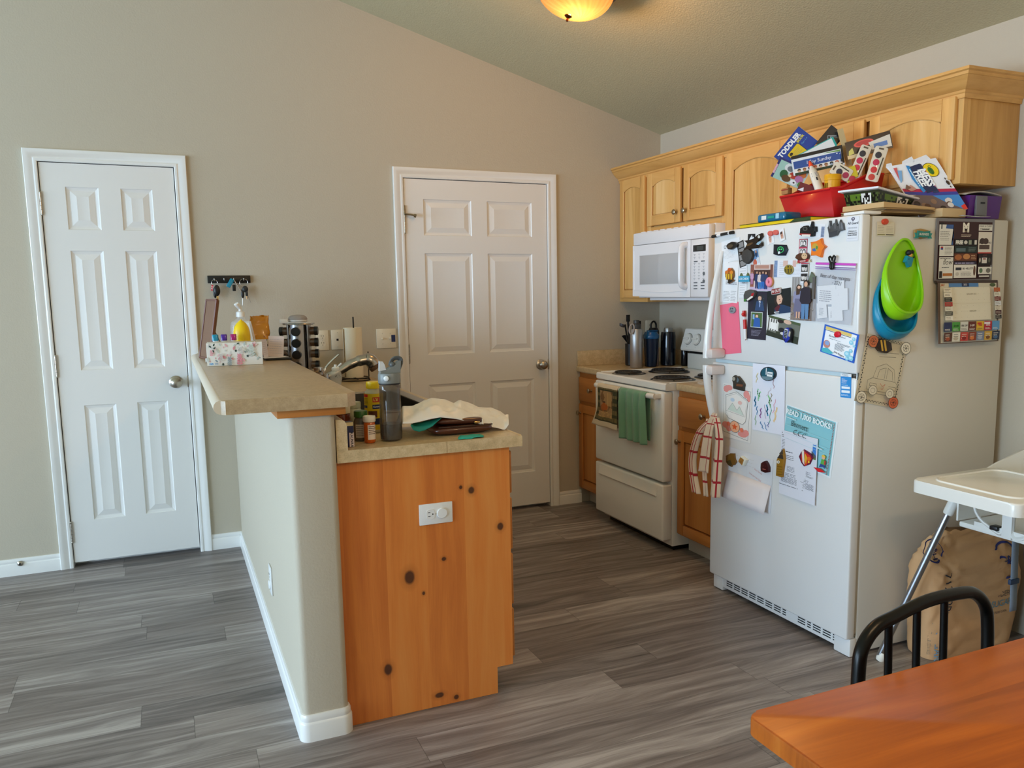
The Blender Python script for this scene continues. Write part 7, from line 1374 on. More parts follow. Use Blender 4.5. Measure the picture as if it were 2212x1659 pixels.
# plaid towel tied to the refrigerator handle
def plaid_mat():
    g = NT('cream_red_plaid'); uv = g.sep(g.coord('UV')); 
    def band_(c, n, w): f = g.math('FRACT', g.math('MULTIPLY', c, n)); return g.math('LESS_THAN', g.math('ABSOLUTE', g.math('SUBTRACT', f, .5)), w)
    m1 = band_(uv[0], 2.0, .075); m2 = band_(uv[1], 4.4, .055); mk = g.math('MAXIMUM', m1, m2)
    col = g.mix(mk, '#dcc4a8', '#a8202a'); g.t.links.new(col, g.b.inputs['Base Color']); g.b.inputs['Roughness'].default_value = .95; g.b.inputs['Sheen Weight'].default_value = .2
    n = g.noise(g.coord(), 400, 2); g.bump(n, .4, .001); return g.m
PLD = plaid_mat()
pt_ = thing('plaid_towel', 'cream and red plaid towel knotted on the refrigerator door handle', 'towel', (1.70, -1.76, .70))
def tail(cl, w0, w1, fold, ph, u0=0.0):
    cl = spline(cl, 8); mb = MB(PLD); n = len(cl) - 1
    def f(u, v):
        k = v * n; i = min(int(k), n - 1); p = cl[i].lerp(cl[i + 1], k - i); w_ = w0 + (w1 - w0) * v ** .7
        a = (u - .5); return p + Vector((fold * math.sin(a * 9 + ph) * (.4 + .6 * v) - .012 * math.cos(a * PI), -a * w_, 0))
    mb.grid(f, 18, 30); return solid(mb.build('towel_tail', pt_), .003, 0)
Q5 = lambda a, b, x: at(1480 + a / 5.82, 860 + b / 5.82, 'x', x)
tail([Q5(385, 190, 1.668), Q5(300, 420, 1.655), Q5(235, 920, 1.655)], .03, .085, .007, .5)
tail([Q5(350, 260, 1.676), Q5(190, 430, 1.668), Q5(100, 780, 1.672), Q5(150, 1190, 1.672)], .03, .058, .008, 2.0)
tail([Q5(390, 240, 1.668), Q5(425, 500, 1.672), Q5(400, 900, 1.674), Q5(375, 1240, 1.674)], .04, .058, .008, 4.0)
tail([Q5(300, 260, 1.69), Q5(250, 700, 1.690), Q5(275, 1230, 1.690)], .02, .03, .005, 1.0)
# ================================================================== ON TOP OF THE REFRIGERATOR
FT = 1.6505
SHEAR = [0.0]
def plane3(P0, N, tl, tr, bl, f, lift=0.0):
    """frame on a standing plane through P0 with normal N, from three pixels of the photograph"""
    P0, N = Vector(P0), Vector(N).normalized()
    def hit(p): d = ray(*f(*p)); return CAMP + d * ((P0 - CAMP).dot(N) / d.dot(N))
    a, b, c = hit(tl), hit(tr), hit(bl); u = b - a; w = u.length; u.normalize(); v = N.cross(u); h = (a - c).dot(v)
    M = Matrix((u, v, N)).transposed().to_4x4(); M.translation = a + u * w / 2 - v * h / 2 + N * lift; SHEAR[0] = (a - c).dot(u) / h; return M, w, h
def sheet(name, label, cat, P0, tl, tr, bl, f, draw, th=.001, base='#eeeeee', N=(-.62, -.78, 0), group=None, rough=.45, mat=None, back=None, skew=False):
    M, w, h = plane3(P0, N, tl, tr, bl, f); sk_ = SHEAR[0]; c = Card(w, h, 0, base, rough, mat); c.mb.use(mat or P(base, rough)); c.mb.box(-w / 2, -h / 2, -th, w / 2, h / 2, 0); c.th = 0.0001
    if back: c.mb.use(back); c.mb.box(-w / 2 + .002, -h / 2 + .002, -th * .9, w / 2 + .001, h / 2 - .002, -th * .1)
    draw(c)
    if skew:
        for v in c.mb.bm.verts: v.co.x += sk_ * (v.co.y - h / 2)
    return c.place(name, label, cat, M, group)
AT = lambda a, b: (1640 + a / 7.214, 250 + b / 7.214)
BT = lambda a, b: (1800 + a / 6.9125, 260 + b / 6.9125)
# red bin with a lower front
rb = thing('plastic_bin', 'red plastic bin packed with activity books and craft supplies on the refrigerator', 'bin', (2.02, -2.1, FT))
RED = P('#c4121a', .38, coat=.1)
bot = [Vector((1.925, -1.985, FT + .001)), Vector((1.925, -2.238, FT + .001)), Vector((2.13, -2.238, FT + .001)), Vector((2.13, -1.985, FT + .001))]
def rim(t):
    """closed rim: front (low), right side rising, back, left side"""
    P_ = [(1.897, -1.945, 1.780), (1.893, -2.24, 1.781), (1.94, -2.252, 1.786), (2.075, -2.254, 1.842), (2.155, -2.254, 1.846), (2.155, -1.945, 1.846), (2.075, -1.945, 1.842), (1.94, -1.945, 1.784)]
    return [Vector(p) for p in P_]
R_ = rim(0); Bm = [bot[0], bot[1], bot[1].lerp(bot[2], .12), bot[1].lerp(bot[2], .72), bot[2], bot[3], bot[3].lerp(bot[0], .28), bot[3].lerp(bot[0], .88)]
mb = MB(RED); n = len(R_)
for i in range(n): mb.face([Bm[i], Bm[(i + 1) % n], R_[(i + 1) % n], R_[i]])
mb.face(Bm); bmesh.ops.remove_doubles(mb.bm, verts=mb.bm.verts, dist=1e-5); solid(mb.build('tub', rb, angle=30), .003, 1)
mb = MB(RED); mb.tube(R_, .0055, 8, closed=True); mb.build('rim', rb)
def d(c):
    c.t('TODDLER', .47, .20, c.h * .27, '#f2f2f0', bold=.05, sx=.95); c.t('BOOK', .78, .37, c.h * .13, '#e8d62a', bold=.03); c.t('Ages 2-4', .8, .55, c.h * .09, '#5fa6d8'); c.p([(.22, .42), (.26, .38), (.62, .38), (.66, .42), (.66, .95), (.22, .95)], '#1a2a5a'); c.p([(.235, .43), (.27, .4), (.61, .4), (.645, .43), (.645, .95), (.235, .95)], '#e6c21a'); c.lines(.3, .5, .6, .75, 4, '#b8a060', .35); c.c(.32, .5, .05, .06, '#2a2418')
sheet('workbook', 'tilted dark blue book lettered TODDLER at the left of the red bin', 'book', (2.06, -1.96, 1.9), (230, 635), (615, 165), (495, 905), AT, d, th=.012, base='#1d3f94', back=P('#e6dfd0', .7))
def d(c): c.l([(.3, .6), (.55, .25), (.78, .62)], .003, '#8a8f92'); c.l([(.4, .7), (.58, .4), (.75, .72)], .002, '#b9bdc0'); c.p([(.1, .8), (.5, .55), (.9, .85), (.5, .95)], '#5d4f3a')
sheet('folder', 'black glossy folder corner rising behind the teal framed card', 'folder', (2.13, -2.10, 1.9), (880, 430), (1125, 140), (975, 730), AT, d, th=.003, base='#1d1f22', rough=.25)
def d(c): c.r(.05, .08, .95, .95, '#e4e6e4')
sheet('framed_card', 'white board with a teal border leaning in the red bin', 'board', (2.05, -2.07, 1.9), (600, 612), (1150, 325), (680, 740), AT, d, th=.004, base='#1fa79c')
def d(c):
    c.r(0, 0, 1, .17, '#131313'); c.r(.96, .1, 1, .9, '#131313'); c.r(.0, .17, .96, .95, '#e6e8ea'); c.p([(.6, .2), (.95, .2), (.95, .3)], '#6a9a4a'); c.r(.03, .3, .955, .68, '#2a4f94'); c.t('I Spy Sunday', .52, .48, c.h * .24, '#eef0f4', shear=.12); c.c(.88, .36, .015, .03, '#f0f4f8'); c.c(.93, .42, .008, .016, '#f0f4f8'); c.r(.03, .68, .955, .9, '#ece6de'); c.r(.03, .88, .955, 1.0, '#20351c')
    for k in range(8): u = .12 + k * .105; c.c(u, .77, .035, .07, ['#3a2a22', '#8a5a3a', '#2a2a2a', '#b8543a'][k % 4]); c.c(u, .83, .028, .05, ['#d8a888', '#c08a64', '#8fa0b0', '#e0b89a'][k % 4])
sheet('zipper_pouch', 'clear pouch with black zipper and a blue card lettered I Spy Sunday', 'pouch', (1.99, -2.09, 1.9), (490, 638), (1290, 452), (585, 930), AT, d, th=.006, base='#d8dcde')
mb = MB(P('#141414', .4)); p = plane3((1.98, -2.09, 1.9), (-.62, -.78, 0), (1240, 660), (1330, 640), (1250, 740), AT)[0]; mb.box(-.006, -.006, 0, .006, .006, .006, .002, M=p); mb.tube([p @ Vector((0, 0, .003)), p @ Vector((.001, .012, .003)), p @ Vector((.002, .026, .002))], .003, 8); tag(mb.build('zipper_pull'), 'black zipper pull hanging at the right end of the I Spy pouch', 'zipper pull')
def d(c):
    c.r(0, 0, 1, .09, '#2a2f6a'); c.r(0, 0, .07, 1, '#2a2f6a'); c.lines(.0, .15, .06, .8, 1, '#e8b0c0', .7, .05); c.r(.07, .09, .3, 1, '#9fc4b8')
    for u, v, ru, rv, col in ((.42, .3, .16, .2, '#d9dcdc'), (.45, .32, .1, .13, '#6a7076'), (.62, .25, .1, .12, '#1c1e20'), (.58, .3, .07, .08, '#e8e8e6'), (.85, .35, .12, .16, '#c8662a'), (.62, .55, .13, .16, '#b8362a'), (.82, .6, .13, .17, '#b06aa0'), (.33, .65, .12, .2, '#1f5a34'), (.45, .8, .14, .16, '#5a3a1c'), (.7, .84, .1, .12, '#e6e4e8'), (.72, .84, .03, .04, '#16181c'), (.92, .8, .08, .14, '#3f7a34'), (.52, .62, .05, .06, '#e8c89a')): c.c(u, v, ru, rv, col, 14)
sheet('sticker_pouch', 'clear pouch edged in navy full of colourful stickers at the left of the red bin', 'pouch', (1.935, -2.02, 1.86), (330, 640), (800, 850), (215, 960), AT, d, th=.005, base='#b9cdc6', rough=.2)
gl = thing('glue_bottle', 'white glue bottle with an orange tip leaning in the red bin', 'glue', (1.94, -2.15, 1.80))
a, b = at(*AT(950, 1180), 'x', 1.93), at(*AT(780, 705), 'x', 1.95); dv = (b - a); L_ = dv.length
mb = MB(P('#e4e1d6', .35)); mb.lathe(a, [(0, 0), (.020, 0), (.020, L_ * .55), (.017, L_ * .68), (.009, L_ * .76), (.009, L_ * .8), (0, L_ * .8)], 24, dv, cap=False, sy=.8); mb.build('body', gl)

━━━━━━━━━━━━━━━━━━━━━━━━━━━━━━

Find all lines holding the string "pixels" and copy them.

The Blender Python script for this scene continues. Write part 7, from line 1374 on. More parts follow. Use Blender 4.5. Measure the picture as if it were 2212x1659 pixels.
    """frame on a standing plane through P0 with normal N, from three pixels of the photograph"""